From the Salon des Refusés in 1863 to Martin Creed today, artists have knowingly employed strategies of provocation, spectacle or critique in their exhibitions. This module aims to introduce you to the issues and debates surrounding the exhibition of modern and contemporary art, and the ways in which the museum and other institutions have been challenged by avant-garde art practices.

Across the history of modernism, radically new art demanded new ways of seeing, and new ways of being seen. But as modernist and avant-garde practices and techniques developed, so the institutions of art - museums, the art market - were subject to their own historical transformations, driven both by artists and the public's changing definitions of art and who or what it is for. Whilst certain types of artistic and institutional aspirations appeared to come together in the idealised, hermetic, art museum space - the 'white cube' - even this was quickly challenged by new developments such as land art, installation or 'dematerialised' art.

Each lecture will focus on a specific exhibition, group or curator.
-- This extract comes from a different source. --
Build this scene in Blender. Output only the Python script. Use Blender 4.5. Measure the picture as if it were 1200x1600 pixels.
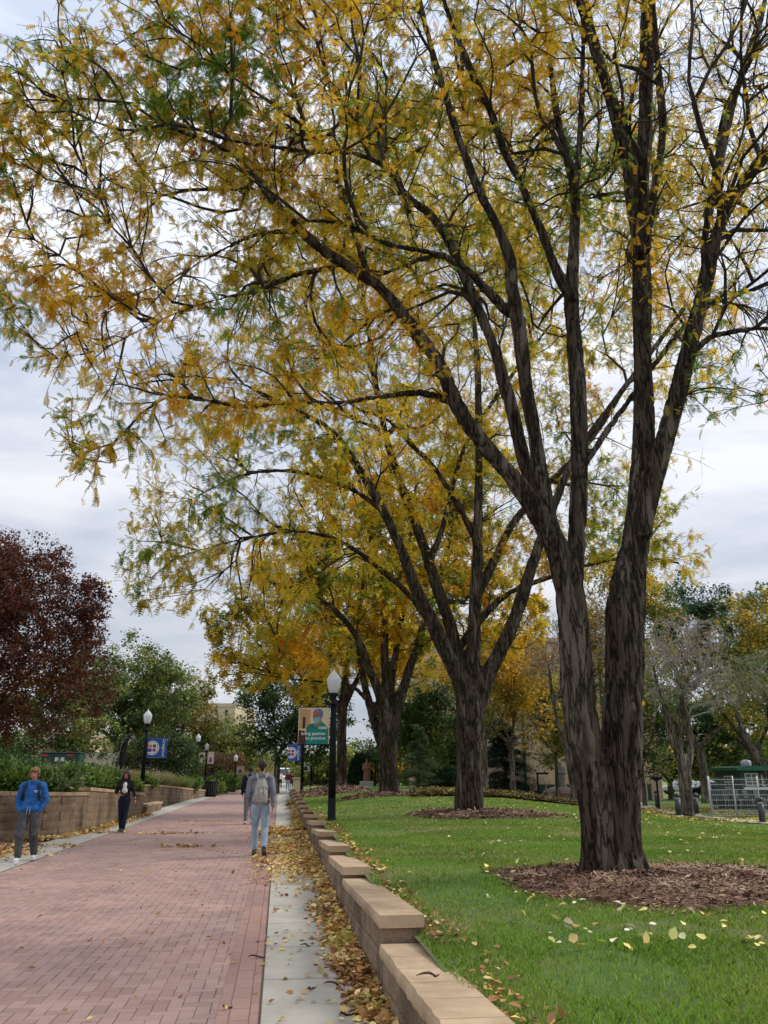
import bpy, bmesh, math, random
import numpy as np
from mathutils import Vector, Matrix, kdtree
random.seed(7)
RS = np.random.RandomState(11)
scn = bpy.context.scene
for o in list(bpy.data.objects): bpy.data.objects.remove(o, do_unlink=True)
COL = scn.collection
R = math.radians

# ------------------------------------------------------------------ camera
F = 1290.0                      # focal length in pixels of the 1200x1600 photo
PITCH = math.atan(408.0 / F)
EYE = 1.6
cd = bpy.data.cameras.new('camera'); cam = bpy.data.objects.new('camera', cd); COL.objects.link(cam)
cam.location = (0, 0, EYE); cam.rotation_euler = (math.pi / 2 + PITCH, 0, 0)
cd.sensor_fit = 'VERTICAL'; cd.sensor_height = 36; cd.lens = 36 * F / 1600
cd.clip_start = 0.1; cd.clip_end = 2000
scn.camera = cam
scn.render.resolution_x = 768; scn.render.resolution_y = 1024

# ------------------------------------------------------------------ light
SUN_EL, SUN_AZ = R(42), R(70)   # azimuth measured from +Y towards +X
w = bpy.data.worlds.new('World'); scn.world = w; w.use_nodes = True
nt = w.node_tree; N = nt.nodes; L = nt.links
bg = N['Background']; bg.inputs['Strength'].default_value = 0.1
sky = N.new('ShaderNodeTexSky'); sky.sky_type = 'NISHITA'; sky.sun_disc = False
sky.sun_elevation = SUN_EL; sky.sun_rotation = SUN_AZ
geo = N.new('ShaderNodeTexCoord')
mp = N.new('ShaderNodeMapping'); mp.inputs['Scale'].default_value = (1.1, 1.1, 3.6)
L.new(geo.outputs['Generated'], mp.inputs['Vector'])
nz = N.new('ShaderNodeTexNoise'); nz.inputs['Scale'].default_value = 2.3; nz.inputs['Detail'].default_value = 7
nz.inputs['Roughness'].default_value = 0.55; nz.inputs['Distortion'].default_value = 0.4
L.new(mp.outputs[0], nz.inputs['Vector'])
cr = N.new('ShaderNodeValToRGB'); e = cr.color_ramp.elements
e[0].position = 0.38; e[0].color = (0.54, 0.60, 0.73, 1)
e[1].position = 0.62; e[1].color = (0.98, 0.98, 1.03, 1)
L.new(nz.outputs['Fac'], cr.inputs['Fac'])
sep = N.new('ShaderNodeSeparateXYZ'); L.new(geo.outputs['Generated'], sep.inputs[0])
mr = N.new('ShaderNodeMapRange'); mr.inputs['From Min'].default_value = 0.0; mr.inputs['From Max'].default_value = 1.0
mr.inputs['To Min'].default_value = 4.5; mr.inputs['To Max'].default_value = 10.4
L.new(sep.outputs['Z'], mr.inputs['Value'])
vm = N.new('ShaderNodeVectorMath'); vm.operation = 'SCALE'
L.new(cr.outputs['Color'], vm.inputs[0]); L.new(mr.outputs[0], vm.inputs['Scale'])
mx = N.new('ShaderNodeMix'); mx.data_type = 'RGBA'; mx.inputs[0].default_value = 0.9
L.new(sky.outputs['Color'], mx.inputs[6]); L.new(vm.outputs[0], mx.inputs[7])
L.new(mx.outputs[2], bg.inputs['Color'])
sd = bpy.data.lights.new('sun', 'SUN'); sun = bpy.data.objects.new('sun', sd); COL.objects.link(sun)
sd.energy = 1.5; sd.angle = R(18); sd.color = (1.0, 0.96, 0.9)
dv = Vector((math.sin(SUN_AZ) * math.cos(SUN_EL), math.cos(SUN_AZ) * math.cos(SUN_EL), math.sin(SUN_EL)))
sun.rotation_euler = dv.to_track_quat('Z', 'Y').to_euler()
scn.view_settings.view_transform = 'Standard'; scn.view_settings.look = 'None'
scn.view_settings.exposure = 0.68; scn.view_settings.gamma = 1

# ------------------------------------------------------------------ coordinates
CT, ST = math.cos(PITCH), math.sin(PITCH)
def ray(px, py):
    v = (800 - py) / F
    return np.array([(px - 600) / F, CT - v * ST, ST + v * CT])
def at(px, py, Y):              # point of the photograph at world depth Y
    r = ray(px, py); s = Y / r[1]
    return np.array([r[0] * s, Y, EYE + r[2] * s])
def flat(px, py, z=0.0):        # point of the photograph on the level z
    r = ray(px, py); s = (z - EYE) / r[2]
    return np.array([r[0] * s, r[1] * s, z])
PA = math.atan(0.121); PC, PS = math.cos(PA), math.sin(PA)
def uw2xy(u, w): return (w * PC - u * PS, w * PS + u * PC)
def xy2uw(x, y): return (-x * PS + y * PC, x * PC + y * PS)
def sm(t): t = np.clip(t, 0, 1); return t * t * (3 - 2 * t)

def _h(ix, iy, iz, seed):
    n = (ix * 374761393 + iy * 668265263 + iz * 2147483647 + seed * 1274126177) & 0xffffffff
    n = ((n ^ (n >> 13)) * 1274126177) & 0xffffffff
    n = (n ^ (n >> 16)) & 0xffffffff
    return n / 4294967295.0
def vnoise(P, scale=1.0, seed=0, octaves=1):
    P = np.asarray(P, float) * scale; out = 0; amp = 1; tot = 0
    for o in range(octaves):
        i = np.floor(P).astype(np.int64); f = P - i; f = f * f * (3 - 2 * f); r = 0
        for dx in (0, 1):
            for dy in (0, 1):
                for dz in (0, 1):
                    wgt = (f[..., 0] if dx else 1 - f[..., 0]) * (f[..., 1] if dy else 1 - f[..., 1]) * (f[..., 2] if dz else 1 - f[..., 2])
                    r = r + wgt * _h(i[..., 0] + dx, i[..., 1] + dy, i[..., 2] + dz, seed + o)
        out = out + r * amp; tot += amp; amp *= .5; P = P * 2.03
    return out / tot * 2 - 1

WR = 0.95                        # right wall line
WLP = [(-14, 22.6), (-7.2, 22.6), (-6.3, 22.8), (-5.75, 23.5), (-5.5, 24.6), (-5.42, 27.5), (-5.35, 36.0)]
def lawn_z(x, y):
    u, w_ = xy2uw(x, y)
    z = 0.43 + 0.29 * sm((y - 13) / 22) - 1.2 * sm((x - 2) / 14) * sm((y - 10) / 25)
    z = z - (0.29 * sm((y - 13) / 22) - .03) * (1 - sm((w_ - 1.0) / 3.4)) * (y > 13)
    z = z - 0.5 * sm((y - 55) / 40)
    z = z + 0.025 * np.sin(x * 1.3 + y * .4) * np.cos(y * .9 - x * .3)
    return np.maximum(z, -0.6)
def bank_z(x, y):
    u, w_ = xy2uw(x, y)
    z = np.interp(u, [22, 36, 37, 41, 46, 50, 63, 66, 90], [1.08, 0.76, 0.74, .74, .8, .68, .25, .06, -0.03])
    return z + 0.055 * np.clip(-w_ - 7, 0, 14) * np.clip((95 - u) / 30, 0, 1)
def H(x, y):
    u, w_ = xy2uw(x, y)
    if w_ >= WR + .1: return float(lawn_z(x, y))
    if w_ < -5.6 and u > 22.7: return float(bank_z(x, y))
    return 0.0
def hit(px, py, smin=4.0, smax=260):
    r = ray(px, py); s = smin; prev = s
    while s < smax:
        if EYE + r[2] * s < H(r[0] * s, r[1] * s): break
        prev = s; s *= 1.004
    return np.array([r[0] * s, r[1] * s, H(r[0] * s, r[1] * s)])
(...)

Looking at historical documentation and responses as well as secondary commentaries, the key ideas and debates relating to exhibition practices will be discussed and set in historical context.

Indicative module content

  • Introduction: the spaces of art before 1850 (from the guild to the salon and the museum)
  • Anti-establishment: the Salon des Refusés and impressionism
  • Secessionism: Vienna and Munich
  • The avant-garde goes international: Fry's post-impressionism and The Armoury Show
  • A slap in the face of public taste: futurism and dada
  • Exhibition as propaganda: degenerate art
  • Surrealism and spectacle: first papers of surrealism, Dali at the World's Fair
  • Alfred Barr: abstraction and the rise of MOMA
  • The gallery as gesture: primary structures and minimalism
  • Pop's happening: This is Tomorrow Calling and Oldenberg's Store
  • Harold Szeemann: When Attitudes Become Form
  • Seth Siegelaub: The Xeroxbook and January 5-31, 1969
  • Lucy Lippard: dematerialisation and the Numbers Shows
  • Beyond the white cube: maximalism, land art
  • Biennale and art fair culture: art, nationalism and commerce
  • Sensation: The rise (and fall?) of Britart
  • Artangel: the gallery without walls
  • Strategies of exhibition and display now

Learning objectives

By the end of this module, you should have:

  • a detailed knowledge of the issues and debates surrounding the exhibition of modern and contemporary art
  • the ability to observe, identify and analyse works of visual culture
  • a critical awareness of the functions of such works within the social and cultural contexts of their production and reception
  • become familiar with current debates and approaches to the subject
  • the ability to analyse and interpret critically historical evidence.